Written instruction>
Restate each line word for word. Leave out every picture.
● ● ● ● ● ● ●
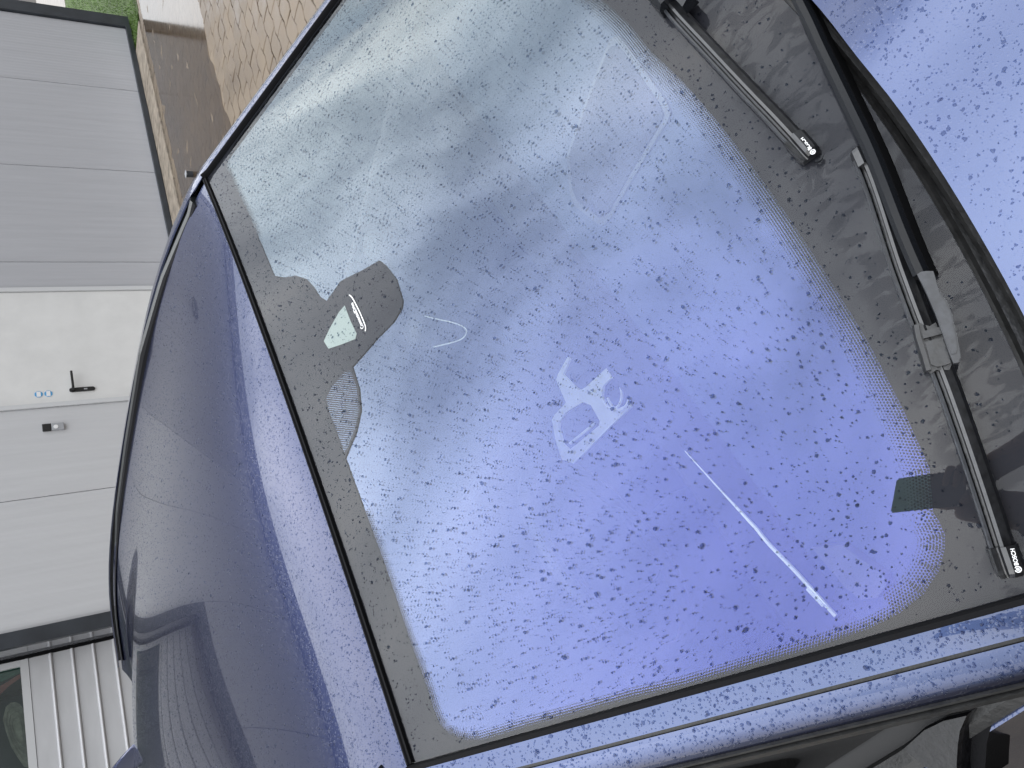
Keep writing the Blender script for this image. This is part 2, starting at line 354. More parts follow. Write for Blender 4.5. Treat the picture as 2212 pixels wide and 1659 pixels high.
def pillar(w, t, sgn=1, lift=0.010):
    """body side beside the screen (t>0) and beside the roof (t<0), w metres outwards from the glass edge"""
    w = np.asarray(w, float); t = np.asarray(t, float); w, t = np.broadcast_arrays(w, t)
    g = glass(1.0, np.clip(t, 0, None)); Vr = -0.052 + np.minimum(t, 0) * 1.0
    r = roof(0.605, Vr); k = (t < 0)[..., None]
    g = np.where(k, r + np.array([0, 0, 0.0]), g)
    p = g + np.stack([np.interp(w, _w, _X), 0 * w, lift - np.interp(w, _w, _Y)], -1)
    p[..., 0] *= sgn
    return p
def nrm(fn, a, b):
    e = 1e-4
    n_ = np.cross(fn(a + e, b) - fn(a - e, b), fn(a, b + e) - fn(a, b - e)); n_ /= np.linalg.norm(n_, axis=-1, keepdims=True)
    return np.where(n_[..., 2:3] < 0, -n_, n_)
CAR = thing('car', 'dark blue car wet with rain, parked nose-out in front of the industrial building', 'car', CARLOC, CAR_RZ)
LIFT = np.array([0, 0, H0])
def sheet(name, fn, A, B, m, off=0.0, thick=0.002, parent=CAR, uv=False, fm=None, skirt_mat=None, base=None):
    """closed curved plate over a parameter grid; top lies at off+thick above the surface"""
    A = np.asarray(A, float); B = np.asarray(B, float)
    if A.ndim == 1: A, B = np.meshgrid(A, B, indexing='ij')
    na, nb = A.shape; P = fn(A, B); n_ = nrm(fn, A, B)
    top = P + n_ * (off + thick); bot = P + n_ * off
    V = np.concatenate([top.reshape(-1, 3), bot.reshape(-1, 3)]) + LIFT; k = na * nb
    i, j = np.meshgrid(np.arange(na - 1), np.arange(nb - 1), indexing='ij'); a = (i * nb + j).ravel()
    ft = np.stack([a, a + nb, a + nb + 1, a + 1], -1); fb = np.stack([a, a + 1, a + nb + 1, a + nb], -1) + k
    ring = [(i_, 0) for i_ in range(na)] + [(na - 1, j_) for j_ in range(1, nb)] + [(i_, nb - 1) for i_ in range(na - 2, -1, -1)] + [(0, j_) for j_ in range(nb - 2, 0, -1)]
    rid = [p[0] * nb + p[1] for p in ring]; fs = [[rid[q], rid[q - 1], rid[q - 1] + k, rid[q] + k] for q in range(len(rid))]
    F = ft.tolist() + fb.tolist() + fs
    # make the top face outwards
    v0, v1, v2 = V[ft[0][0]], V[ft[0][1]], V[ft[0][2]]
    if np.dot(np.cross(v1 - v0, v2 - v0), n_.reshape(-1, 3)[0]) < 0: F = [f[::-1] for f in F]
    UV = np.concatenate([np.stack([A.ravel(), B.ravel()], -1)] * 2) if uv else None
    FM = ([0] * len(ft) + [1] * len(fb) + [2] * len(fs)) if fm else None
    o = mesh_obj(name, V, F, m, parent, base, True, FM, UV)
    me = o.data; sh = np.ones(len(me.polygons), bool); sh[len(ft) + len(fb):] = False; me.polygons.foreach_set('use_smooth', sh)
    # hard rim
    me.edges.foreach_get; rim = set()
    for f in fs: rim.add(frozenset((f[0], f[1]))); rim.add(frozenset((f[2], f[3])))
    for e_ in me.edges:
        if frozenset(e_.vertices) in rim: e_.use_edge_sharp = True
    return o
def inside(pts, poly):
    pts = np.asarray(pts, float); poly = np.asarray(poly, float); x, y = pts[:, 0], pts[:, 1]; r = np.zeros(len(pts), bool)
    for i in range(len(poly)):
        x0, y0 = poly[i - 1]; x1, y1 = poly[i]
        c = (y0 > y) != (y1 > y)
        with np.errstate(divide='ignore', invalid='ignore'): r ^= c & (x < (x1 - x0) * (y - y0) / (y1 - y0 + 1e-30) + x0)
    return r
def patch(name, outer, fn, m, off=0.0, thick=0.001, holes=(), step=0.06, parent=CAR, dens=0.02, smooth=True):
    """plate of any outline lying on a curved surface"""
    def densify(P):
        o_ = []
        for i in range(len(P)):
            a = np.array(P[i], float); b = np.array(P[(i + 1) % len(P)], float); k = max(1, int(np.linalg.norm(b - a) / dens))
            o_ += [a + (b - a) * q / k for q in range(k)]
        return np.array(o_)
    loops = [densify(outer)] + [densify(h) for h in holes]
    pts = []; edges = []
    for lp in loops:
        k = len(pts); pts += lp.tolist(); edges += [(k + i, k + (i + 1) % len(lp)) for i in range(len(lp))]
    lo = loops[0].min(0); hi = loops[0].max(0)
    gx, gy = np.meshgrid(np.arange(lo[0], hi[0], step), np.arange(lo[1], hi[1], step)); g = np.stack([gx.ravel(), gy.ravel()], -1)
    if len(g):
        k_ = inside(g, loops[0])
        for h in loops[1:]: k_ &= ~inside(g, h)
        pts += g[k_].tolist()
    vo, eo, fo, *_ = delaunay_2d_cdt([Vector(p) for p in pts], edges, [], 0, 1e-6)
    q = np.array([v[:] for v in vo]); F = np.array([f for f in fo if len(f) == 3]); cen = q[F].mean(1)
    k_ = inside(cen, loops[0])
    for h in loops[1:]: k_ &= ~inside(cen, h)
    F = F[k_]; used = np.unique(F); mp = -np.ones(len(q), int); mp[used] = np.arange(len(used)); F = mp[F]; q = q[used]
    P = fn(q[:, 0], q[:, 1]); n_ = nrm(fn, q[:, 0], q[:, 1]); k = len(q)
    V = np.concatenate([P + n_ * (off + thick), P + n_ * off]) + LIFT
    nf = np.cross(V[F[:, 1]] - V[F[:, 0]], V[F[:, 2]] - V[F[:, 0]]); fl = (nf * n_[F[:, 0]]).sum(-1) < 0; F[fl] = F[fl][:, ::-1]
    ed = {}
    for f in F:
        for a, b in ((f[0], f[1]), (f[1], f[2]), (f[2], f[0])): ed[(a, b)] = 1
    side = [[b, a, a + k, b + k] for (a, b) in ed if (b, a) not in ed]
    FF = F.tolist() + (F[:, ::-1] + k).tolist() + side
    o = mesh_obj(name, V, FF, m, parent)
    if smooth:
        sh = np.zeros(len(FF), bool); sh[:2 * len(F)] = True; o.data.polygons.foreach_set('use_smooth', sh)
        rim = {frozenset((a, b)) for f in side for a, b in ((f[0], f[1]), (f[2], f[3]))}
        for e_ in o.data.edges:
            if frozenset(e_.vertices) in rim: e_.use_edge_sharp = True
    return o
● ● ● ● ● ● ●
Final result>
Keep writing the Blender script for this image. This is part 2, starting at line 354. More parts follow. Write for Blender 4.5. Treat the picture as 2212 pixels wide and 1659 pixels high.
def pillar(w, t, sgn=1, lift=0.010):
    """body side beside the screen (t>0) and beside the roof (t<0), w metres outwards from the glass edge"""
    w = np.asarray(w, float); t = np.asarray(t, float); w, t = np.broadcast_arrays(w, t)
    g = glass(1.0, np.clip(t, 0, None)); Vr = -0.052 + np.minimum(t, 0) * 1.0
    r = roof(0.605, Vr); k = (t < 0)[..., None]
    g = np.where(k, r + np.array([0, 0, 0.0]), g)
    p = g + np.stack([np.interp(w, _w, _X), 0 * w, lift - np.interp(w, _w, _Y)], -1)
    p[..., 0] *= sgn
    return p
def nrm(fn, a, b):
    e = 1e-4
    n_ = np.cross(fn(a + e, b) - fn(a - e, b), fn(a, b + e) - fn(a, b - e)); n_ /= np.linalg.norm(n_, axis=-1, keepdims=True)
    return np.where(n_[..., 2:3] < 0, -n_, n_)
CAR = thing('car', 'dark blue car wet with rain, parked nose-out in front of the industrial building', 'car', CARLOC, CAR_RZ)
LIFT = np.array([0, 0, H0])
def sheet(name, fn, A, B, m, off=0.0, thick=0.002, parent=CAR, uv=False, fm=None, skirt_mat=None, base=None):
    """closed curved plate over a parameter grid; top lies at off+thick above the surface"""
    A = np.asarray(A, float); B = np.asarray(B, float)
    if A.ndim == 1: A, B = np.meshgrid(A, B, indexing='ij')
    na, nb = A.shape; P = fn(A, B); n_ = nrm(fn, A, B)
    top = P + n_ * (off + thick); bot = P + n_ * off
    V = np.concatenate([top.reshape(-1, 3), bot.reshape(-1, 3)]) + LIFT; k = na * nb
    i, j = np.meshgrid(np.arange(na - 1), np.arange(nb - 1), indexing='ij'); a = (i * nb + j).ravel()
    ft = np.stack([a, a + nb, a + nb + 1, a + 1], -1); fb = np.stack([a, a + 1, a + nb + 1, a + nb], -1) + k
    ring = [(i_, 0) for i_ in range(na)] + [(na - 1, j_) for j_ in range(1, nb)] + [(i_, nb - 1) for i_ in range(na - 2, -1, -1)] + [(0, j_) for j_ in range(nb - 2, 0, -1)]
    rid = [p[0] * nb + p[1] for p in ring]; fs = [[rid[q], rid[q - 1], rid[q - 1] + k, rid[q] + k] for q in range(len(rid))]
    F = ft.tolist() + fb.tolist() + fs
    # make the top face outwards
    v0, v1, v2 = V[ft[0][0]], V[ft[0][1]], V[ft[0][2]]
    if np.dot(np.cross(v1 - v0, v2 - v0), n_.reshape(-1, 3)[0]) < 0: F = [f[::-1] for f in F]
    UV = np.concatenate([np.stack([A.ravel(), B.ravel()], -1)] * 2) if uv else None
    FM = ([0] * len(ft) + [1] * len(fb) + [2] * len(fs)) if fm else None
    o = mesh_obj(name, V, F, m, parent, base, True, FM, UV)
    me = o.data; sh = np.ones(len(me.polygons), bool); sh[len(ft) + len(fb):] = False; me.polygons.foreach_set('use_smooth', sh)
    # hard rim
    me.edges.foreach_get; rim = set()
    for f in fs: rim.add(frozenset((f[0], f[1]))); rim.add(frozenset((f[2], f[3])))
    for e_ in me.edges:
        if frozenset(e_.vertices) in rim: e_.use_edge_sharp = True
    return o
def inside(pts, poly):
    pts = np.asarray(pts, float); poly = np.asarray(poly, float); x, y = pts[:, 0], pts[:, 1]; r = np.zeros(len(pts), bool)
    for i in range(len(poly)):
        x0, y0 = poly[i - 1]; x1, y1 = poly[i]
        c = (y0 > y) != (y1 > y)
        with np.errstate(divide='ignore', invalid='ignore'): r ^= c & (x < (x1 - x0) * (y - y0) / (y1 - y0 + 1e-30) + x0)
    return r
def patch(name, outer, fn, m, off=0.0, thick=0.001, holes=(), step=0.06, parent=CAR, dens=0.02, smooth=True):
    """plate of any outline lying on a curved surface"""
    def densify(P):
        o_ = []
        for i in range(len(P)):
            a = np.array(P[i], float); b = np.array(P[(i + 1) % len(P)], float); k = max(1, int(np.linalg.norm(b - a) / dens))
            o_ += [a + (b - a) * q / k for q in range(k)]
        return np.array(o_)
    loops = [densify(outer)] + [densify(h) for h in holes]
    pts = []; edges = []
    for lp in loops:
        k = len(pts); pts += lp.tolist(); edges += [(k + i, k + (i + 1) % len(lp)) for i in range(len(lp))]
    lo = loops[0].min(0); hi = loops[0].max(0)
    gx, gy = np.meshgrid(np.arange(lo[0], hi[0], step), np.arange(lo[1], hi[1], step)); g = np.stack([gx.ravel(), gy.ravel()], -1)
    if len(g):
        k_ = inside(g, loops[0])
        for h in loops[1:]: k_ &= ~inside(g, h)
        pts += g[k_].tolist()
    vo, eo, fo, *_ = delaunay_2d_cdt([Vector(p) for p in pts], edges, [], 0, 1e-6)
    q = np.array([v[:] for v in vo]); F = np.array([f for f in fo if len(f) == 3]); cen = q[F].mean(1)
    k_ = inside(cen, loops[0])
    for h in loops[1:]: k_ &= ~inside(cen, h)
    F = F[k_]; used = np.unique(F); mp = -np.ones(len(q), int); mp[used] = np.arange(len(used)); F = mp[F]; q = q[used]
    P = fn(q[:, 0], q[:, 1]); n_ = nrm(fn, q[:, 0], q[:, 1]); k = len(q)
    V = np.concatenate([P + n_ * (off + thick), P + n_ * off]) + LIFT
    nf = np.cross(V[F[:, 1]] - V[F[:, 0]], V[F[:, 2]] - V[F[:, 0]]); fl = (nf * n_[F[:, 0]]).sum(-1) < 0; F[fl] = F[fl][:, ::-1]
    ed = {}
    for f in F:
        for a, b in ((f[0], f[1]), (f[1], f[2]), (f[2], f[0])): ed[(a, b)] = 1
    side = [[b, a, a + k, b + k] for (a, b) in ed if (b, a) not in ed]
    FF = F.tolist() + (F[:, ::-1] + k).tolist() + side
    o = mesh_obj(name, V, FF, m, parent)
    if smooth:
        sh = np.zeros(len(FF), bool); sh[:2 * len(F)] = True; o.data.polygons.foreach_set('use_smooth', sh)
        rim = {frozenset((a, b)) for f in side for a, b in ((f[0], f[1]), (f[2], f[3]))}
        for e_ in o.data.edges:
            if frozenset(e_.vertices) in rim: e_.use_edge_sharp = True
    return o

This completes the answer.